Литература как опыт, или «Буржуазный читатель» как культурный герой (Венедиктова) - страница 148

В глубоко индивидуальные процессы рефлексии, самоопределения, выбора, принятия решения у Элиот всегда вовлечен другой — как предмет внутреннего соотнесения или как воображаемый собеседник. К примеру, в главе XLIII Доротея едет домой после визита к Розамонде, почему-то встревоженная тем, что застала в ее гостиной Уилла Ладислава (которым очарована, хотя сама того не осознает, да и читатель не вполне еще в этом уверен). Ее внутренний монолог по сути диалогичен, поскольку она пытается разобрать на отдельные нити внезапно всколыхнувшуюся сеть отношений: «Значит, Уилл Ладислав навещает миссис Лидгейт в отсутствие ее мужа, — с некоторым удивлением подумала она. Правда, ей тут же вспомнилось, что он и ее навещал, стало быть, в таких визитах нет ничего дурного (приведя себе этот явно эгоистический довод, Доротея тут же чувствует его шаткость и старается укрепить другим доводом, более весомым, социально бесспорным. — Т. В.). Но ведь Уилл родственник мистера Кейсобона, Доротея обязана его принимать (однако и на этот аргумент возникает тут же возражение. — Т. В.). И все же, судя по некоторым признакам, мистер Кейсобон был, пожалуй, недоволен этими визитами в его отсутствие» (429). Явный предмет обсуждения здесь — отношения двоих, Уилла и Розамонды, но параллельно затрагиваются отношения Уилла к самой Доротее, Уилла к Кейсобону и Кейсобона к Уиллу, самой Доротеи к Кейсобону и ее же к Уиллу — коснись в любом месте паутины человеческих связей, и она вся приходит в движение.
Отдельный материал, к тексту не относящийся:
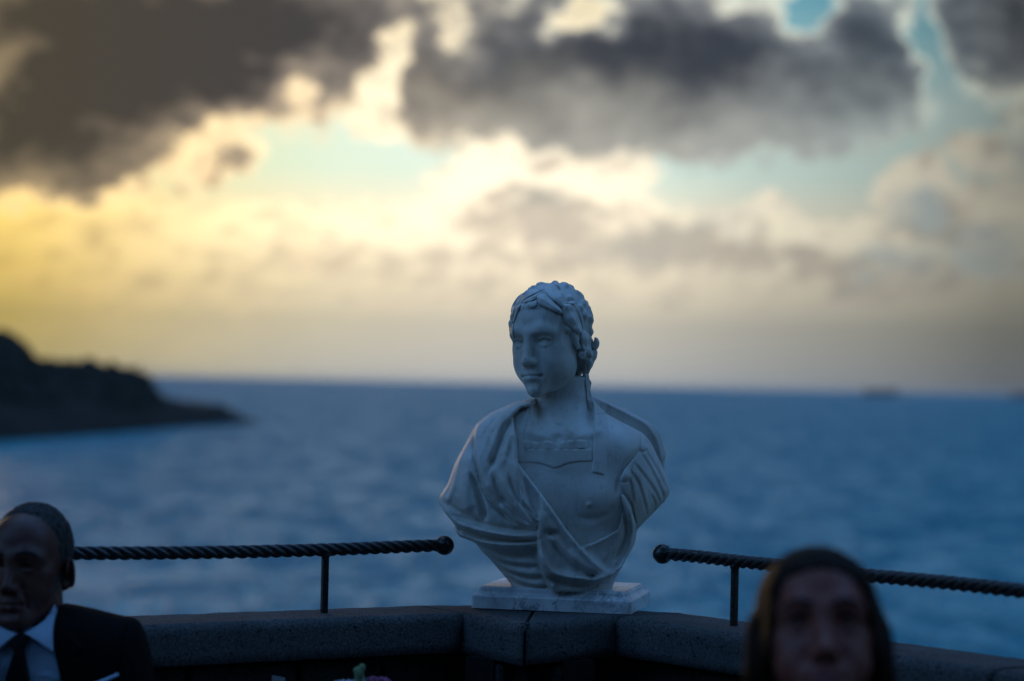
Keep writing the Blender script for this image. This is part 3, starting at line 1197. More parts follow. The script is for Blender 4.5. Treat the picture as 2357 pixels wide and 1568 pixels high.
def Z3(p):
    return [(1135.5 + x * .18788, 638.4 + y * .18788) for x, y in p]


class Relief:
    """height map of carved forms, one cell per working pixel"""
    def __init__(s, x0, y0, x1, y1):
        s.x0, s.y0, s.x1, s.y1 = x0, y0, x1, y1
        s.X, s.Y = np.meshgrid(np.arange(x0, x1 + 1, dtype=np.float32), np.arange(y0, y1 + 1, dtype=np.float32), indexing='ij')

    def sd(s, poly, smooth=0):
        """signed distance to a polygon in pixels, positive inside"""
        p = np.array(poly, float)
        if smooth:
            p = spline(np.vstack([p, p[:1]]), smooth)[:-1]
        d = np.full(s.X.shape, 1e9, np.float32)
        ins = np.zeros(s.X.shape, bool)
        n = len(p)
        for i in range(n):
            a, b = p[i], p[(i + 1) % n]
            ex, ey = b - a
            L = ex * ex + ey * ey + 1e-9
            t = np.clip(((s.X - a[0]) * ex + (s.Y - a[1]) * ey) / L, 0, 1)
            d = np.minimum(d, (s.X - a[0] - t * ex) ** 2 + (s.Y - a[1] - t * ey) ** 2)
            c = (a[1] > s.Y) != (b[1] > s.Y)
            ins ^= c & (s.X < (b[0] - a[0]) * (s.Y - a[1]) / (b[1] - a[1] + 1e-12) + a[0])
        d = np.sqrt(d)
        return np.where(ins, d, -d)

    def line(s, pts, w, h, taper=(1, 1), sub=6, power=2.0):
        """a ridge (or groove, h < 0) along a smooth line; w in pixels, h in metres"""
        p = spline(pts, sub) if len(pts) > 2 else np.array(pts, float)
        best = np.full(s.X.shape, 1e9, np.float32)
        par = np.zeros(s.X.shape, np.float32)
        n = len(p)
        for i in range(n - 1):
            a, b = p[i], p[i + 1]
            ex, ey = b - a
            L = ex * ex + ey * ey + 1e-9
            t = np.clip(((s.X - a[0]) * ex + (s.Y - a[1]) * ey) / L, 0, 1)
            d = (s.X - a[0] - t * ex) ** 2 + (s.Y - a[1] - t * ey) ** 2
            m = d < best
            best = np.where(m, d, best)
            par = np.where(m, (i + t) / (n - 1), par)
        amp = taper[0] + (taper[1] - taper[0]) * par
        amp = amp * np.minimum(1, np.minimum(par, 1 - par) * 6 + .25)
        ww = w * (.6 + .4 * amp)
        return h * amp * np.exp(-(np.sqrt(best) / ww) ** power)

    def spot(s, c, sx, sy, h, rot=0):
        cr, sr = math.cos(R(rot)), math.sin(R(rot))
        u = (s.X - c[0]) * cr + (s.Y - c[1]) * sr
        v = -(s.X - c[0]) * sr + (s.Y - c[1]) * cr
        return h * np.exp(-(u / sx) ** 2 - (v / sy) ** 2)

    def step(s, sd, w, h):
        t = np.clip(sd / w, 0, 1)
        return h * np.sqrt(np.clip(1 - (1 - t) ** 2, 0, 1))

    def inflate(s, sd, top, its=1500):
        """pillow height over a silhouette (solves a membrane), greatest height = top"""
        k = 3
        m = sd[::k, ::k] > 0
        u = np.zeros(m.shape, np.float32)
        for _ in range(its):
            u[1:-1, 1:-1] = .25 * (u[:-2, 1:-1] + u[2:, 1:-1] + u[1:-1, :-2] + u[1:-1, 2:]) + .01
            u *= m
        u /= u.max()
        return s.up(u, k), m

    def up(s, u, k):
        nx, ny = s.X.shape
        gx, gy = np.arange(nx) / k, np.arange(ny) / k
        ix = np.minimum(gx.astype(int), u.shape[0] - 2)
        iy = np.minimum(gy.astype(int), u.shape[1] - 2)
        fx, fy = (gx - ix)[:, None], (gy - iy)[None]
        return (u[ix][:, iy] * (1 - fx) * (1 - fy) + u[ix + 1][:, iy] * fx * (1 - fy) + u[ix][:, iy + 1] * (1 - fx) * fy + u[ix + 1][:, iy + 1] * fx * fy).astype(np.float32)


def blur(a, r):
    k = np.exp(-np.linspace(-2, 2, 2 * r + 1) ** 2)
    k /= k.sum()
    for ax in (0, 1):
        p = np.pad(a, [(r, r) if i == ax else (0, 0) for i in (0, 1)], 'edge')
        a = sum(k[i] * (p[i:i + a.shape[0]] if ax == 0 else p[:, i:i + a.shape[1]]) for i in range(2 * r + 1))
    return a.astype(np.float32)


def carve(rel, Hf, Hb, sd, hlo, hhi, to_world=None, step=2, hs=.002, zmin=None, edge=.004, it=1):
    """solid between two height maps inside an outline -> quads; heights in metres, sd in pixels"""
    hf, hb, q = Hf[::step, ::step], Hb[::step, ::step], sd[::step, ::step] * MPP
    m = hf[q > 0]
    hh = np.arange(hlo, hhi + hs, hs, dtype=np.float32)
    gx, gy = np.gradient(hf, step * MPP)
    g = np.sqrt(1 + np.minimum(gx * gx + gy * gy, 30))
    A = (hh[None, None] - hf[:, :, None]) / g[:, :, None]
    gx, gy = np.gradient(hb, step * MPP)
    g = np.sqrt(1 + np.minimum(gx * gx + gy * gy, 30))
    Bv = (hb[:, :, None] - hh[None, None]) / g[:, :, None]
    F = np.maximum(A, Bv)
    F = -smin(-F, q[:, :, None], edge) if edge else np.maximum(F, -q[:, :, None])
    F[:, :, 0] = np.maximum(F[:, :, 0], 1e-3)
    F[:, :, -1] = np.maximum(F[:, :, -1], 1e-3)
    F[0], F[-1], F[:, 0], F[:, -1] = [np.maximum(x, 1e-3) for x in (F[0], F[-1], F[:, 0], F[:, -1])]
    v, f = surface_nets(F, (rel.x0, rel.y0, hlo), (step, step, hs))
    v[:, :2] += 0
    v = relax(v, f, it)
    o = to_world(v)
    if zmin is not None:
        o[:, 2] = np.maximum(o[:, 2], zmin)
    return o, f[:, ::-1]


_o = np.array(Bw(0, 0, 0))
_ex = np.array(Bw(1, 0, 0)) - _o
_ey = np.array(Bw(0, 1, 0)) - _o


def bust_world(v):
    o = _o + v[:, :1] * _ex + v[:, 1:2] * _ey
    o[:, 1] -= v[:, 2]
    return o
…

Любая социальная ситуация в романе Элиот наблюдаема с нескольких точек зрения, причем число их нередко еще умножается за счет позиций воображаемых, чисто гипотетических, и тогда мы читаем: «Постороннего наблюдателя, вероятно, удивили бы его запальчивость и резкость. Но ведь никто из посторонних не знал, что…» (614). Или: «Всякий, кто взглянул бы на нее в эту минуту, увидел бы, как ее мысли воодушевляют ее» (624). Между мнимой очевидностью «факта» и его осознанием кем бы то ни было всегда есть разрыв, пространство возможности, неоднозначности. К примеру, сцена в гостиной Винси под Новый год наблюдаема глазами преподобного Фэрбратера, но… не очень последовательно или не его только глазами. Картина предстает такой: «Розамонда была полна изящества и безмятежности, и только очень проницательный наблюдатель — а у священника не имелось сейчас причин проявлять особую наблюдательность — обратил бы внимание на полное отсутствие у миссис Лидгейт того интереса к мужу, который неизменно обнаруживает любящая жена, невзирая на чинимые этикетом препоны» (629). «Отсутствие интереса» в данном случае надо еще разглядеть сквозь внешне безупречное исполнение этикетной роли, но на еще более внимательный взгляд это видимо-невидимое отсутствие интереса предстало бы косвенным выражением совсем другой эмоции: «В действительности она отлично слышала голос мужа и замечала все, что он делает, однако милая рассеянность давала ей возможность, не нарушая приличий, выразить недовольство мужем» (629). Любой жест, любое речевое действие в описании Элиот предполагают множественность прочтений и реципиентов, причем последних может быть больше, чем реальных адресатов, которых имеет в виду говорящий.